AIM: Your task is to copy a single run of lines that starts at the line with "structure(box('wall_left', X0 - 0.2, X0, Y0, 0.0, -0.2, ZC" and stops at the line with "return np.array(srgb(*c)[:3])", keeping both ends. Copy nothing else.

DATA BLOCK:
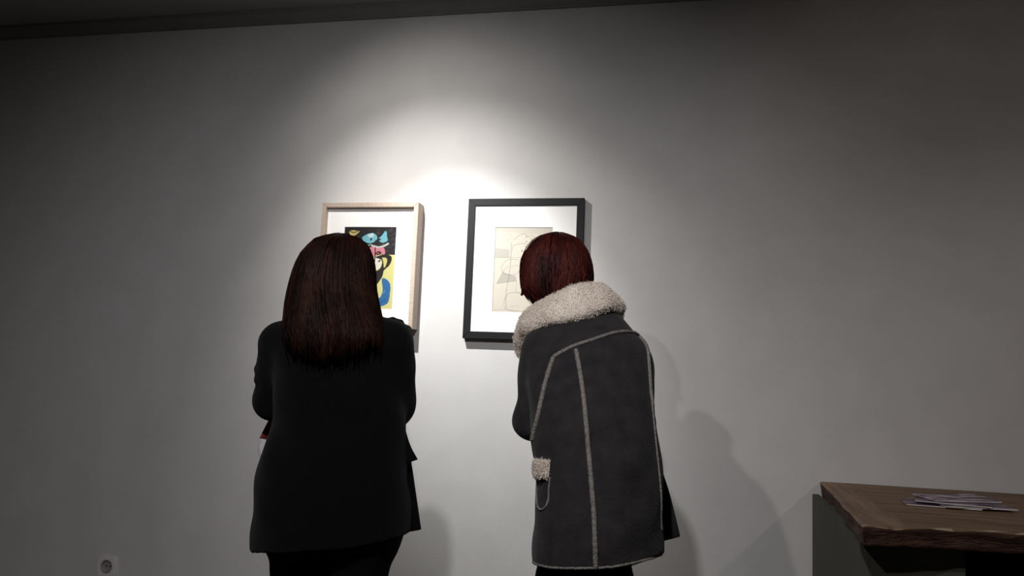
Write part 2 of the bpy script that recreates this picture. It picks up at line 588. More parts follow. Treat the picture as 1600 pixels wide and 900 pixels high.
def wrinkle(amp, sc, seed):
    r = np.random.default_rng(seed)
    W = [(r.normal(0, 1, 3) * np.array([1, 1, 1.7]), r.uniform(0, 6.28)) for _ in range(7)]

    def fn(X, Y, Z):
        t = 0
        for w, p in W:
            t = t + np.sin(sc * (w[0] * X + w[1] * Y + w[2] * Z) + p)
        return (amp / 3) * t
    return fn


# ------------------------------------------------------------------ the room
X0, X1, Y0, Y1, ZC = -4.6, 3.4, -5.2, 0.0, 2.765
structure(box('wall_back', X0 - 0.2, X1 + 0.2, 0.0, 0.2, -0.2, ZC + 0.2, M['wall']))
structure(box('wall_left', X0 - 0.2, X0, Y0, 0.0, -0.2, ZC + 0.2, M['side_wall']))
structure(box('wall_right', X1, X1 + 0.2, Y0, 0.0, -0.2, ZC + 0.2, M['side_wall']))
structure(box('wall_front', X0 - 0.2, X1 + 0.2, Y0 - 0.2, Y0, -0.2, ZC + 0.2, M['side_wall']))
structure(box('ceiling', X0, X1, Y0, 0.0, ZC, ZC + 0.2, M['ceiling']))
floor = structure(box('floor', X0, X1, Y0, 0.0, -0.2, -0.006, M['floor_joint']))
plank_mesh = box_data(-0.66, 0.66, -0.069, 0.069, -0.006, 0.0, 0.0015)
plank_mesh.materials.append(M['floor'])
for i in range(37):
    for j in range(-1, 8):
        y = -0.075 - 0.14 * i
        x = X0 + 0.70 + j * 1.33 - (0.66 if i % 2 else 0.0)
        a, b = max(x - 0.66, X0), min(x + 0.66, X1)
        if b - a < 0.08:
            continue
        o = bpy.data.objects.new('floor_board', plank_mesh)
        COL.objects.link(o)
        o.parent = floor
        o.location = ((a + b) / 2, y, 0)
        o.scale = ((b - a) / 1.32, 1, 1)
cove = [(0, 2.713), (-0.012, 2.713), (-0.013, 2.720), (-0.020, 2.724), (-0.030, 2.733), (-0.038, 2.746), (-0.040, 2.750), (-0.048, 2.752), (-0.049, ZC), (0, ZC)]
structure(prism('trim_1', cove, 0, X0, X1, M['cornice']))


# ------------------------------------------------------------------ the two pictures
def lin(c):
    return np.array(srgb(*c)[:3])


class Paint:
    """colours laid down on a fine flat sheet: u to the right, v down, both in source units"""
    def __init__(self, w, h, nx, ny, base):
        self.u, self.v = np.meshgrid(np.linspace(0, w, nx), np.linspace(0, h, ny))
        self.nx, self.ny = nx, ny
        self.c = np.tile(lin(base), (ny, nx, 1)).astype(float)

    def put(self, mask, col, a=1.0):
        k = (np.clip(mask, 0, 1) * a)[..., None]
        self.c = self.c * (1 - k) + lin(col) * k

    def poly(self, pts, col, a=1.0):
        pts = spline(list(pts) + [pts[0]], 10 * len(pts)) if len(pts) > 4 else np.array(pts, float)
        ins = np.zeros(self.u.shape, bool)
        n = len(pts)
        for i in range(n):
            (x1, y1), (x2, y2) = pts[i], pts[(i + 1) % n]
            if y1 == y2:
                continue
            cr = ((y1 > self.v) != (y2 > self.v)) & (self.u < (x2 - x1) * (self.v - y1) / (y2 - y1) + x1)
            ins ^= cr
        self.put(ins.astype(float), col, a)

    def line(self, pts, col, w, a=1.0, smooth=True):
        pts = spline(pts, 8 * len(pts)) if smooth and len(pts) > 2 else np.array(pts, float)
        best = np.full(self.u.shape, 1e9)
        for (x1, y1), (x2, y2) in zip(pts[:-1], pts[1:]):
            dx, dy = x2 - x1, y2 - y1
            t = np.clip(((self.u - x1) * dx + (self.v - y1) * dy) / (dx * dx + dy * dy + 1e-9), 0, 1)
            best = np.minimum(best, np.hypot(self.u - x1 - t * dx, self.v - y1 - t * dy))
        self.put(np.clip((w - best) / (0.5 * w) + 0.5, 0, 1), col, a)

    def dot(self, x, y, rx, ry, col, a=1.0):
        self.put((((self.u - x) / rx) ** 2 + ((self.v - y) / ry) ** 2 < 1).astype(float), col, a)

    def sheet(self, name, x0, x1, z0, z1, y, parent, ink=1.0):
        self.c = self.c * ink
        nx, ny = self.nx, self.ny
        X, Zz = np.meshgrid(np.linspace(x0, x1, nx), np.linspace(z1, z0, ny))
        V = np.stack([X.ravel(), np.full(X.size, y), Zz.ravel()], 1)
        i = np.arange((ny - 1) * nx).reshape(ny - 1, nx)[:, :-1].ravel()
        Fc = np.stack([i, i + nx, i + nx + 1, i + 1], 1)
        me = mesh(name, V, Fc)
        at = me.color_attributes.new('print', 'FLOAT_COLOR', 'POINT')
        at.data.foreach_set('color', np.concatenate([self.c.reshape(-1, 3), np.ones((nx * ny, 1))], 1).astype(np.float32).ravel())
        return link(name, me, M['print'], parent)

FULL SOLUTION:
structure(box('wall_left', X0 - 0.2, X0, Y0, 0.0, -0.2, ZC + 0.2, M['side_wall']))
structure(box('wall_right', X1, X1 + 0.2, Y0, 0.0, -0.2, ZC + 0.2, M['side_wall']))
structure(box('wall_front', X0 - 0.2, X1 + 0.2, Y0 - 0.2, Y0, -0.2, ZC + 0.2, M['side_wall']))
structure(box('ceiling', X0, X1, Y0, 0.0, ZC, ZC + 0.2, M['ceiling']))
floor = structure(box('floor', X0, X1, Y0, 0.0, -0.2, -0.006, M['floor_joint']))
plank_mesh = box_data(-0.66, 0.66, -0.069, 0.069, -0.006, 0.0, 0.0015)
plank_mesh.materials.append(M['floor'])
for i in range(37):
    for j in range(-1, 8):
        y = -0.075 - 0.14 * i
        x = X0 + 0.70 + j * 1.33 - (0.66 if i % 2 else 0.0)
        a, b = max(x - 0.66, X0), min(x + 0.66, X1)
        if b - a < 0.08:
            continue
        o = bpy.data.objects.new('floor_board', plank_mesh)
        COL.objects.link(o)
        o.parent = floor
        o.location = ((a + b) / 2, y, 0)
        o.scale = ((b - a) / 1.32, 1, 1)
cove = [(0, 2.713), (-0.012, 2.713), (-0.013, 2.720), (-0.020, 2.724), (-0.030, 2.733), (-0.038, 2.746), (-0.040, 2.750), (-0.048, 2.752), (-0.049, ZC), (0, ZC)]
structure(prism('trim_1', cove, 0, X0, X1, M['cornice']))


# ------------------------------------------------------------------ the two pictures
def lin(c):
    return np.array(srgb(*c)[:3])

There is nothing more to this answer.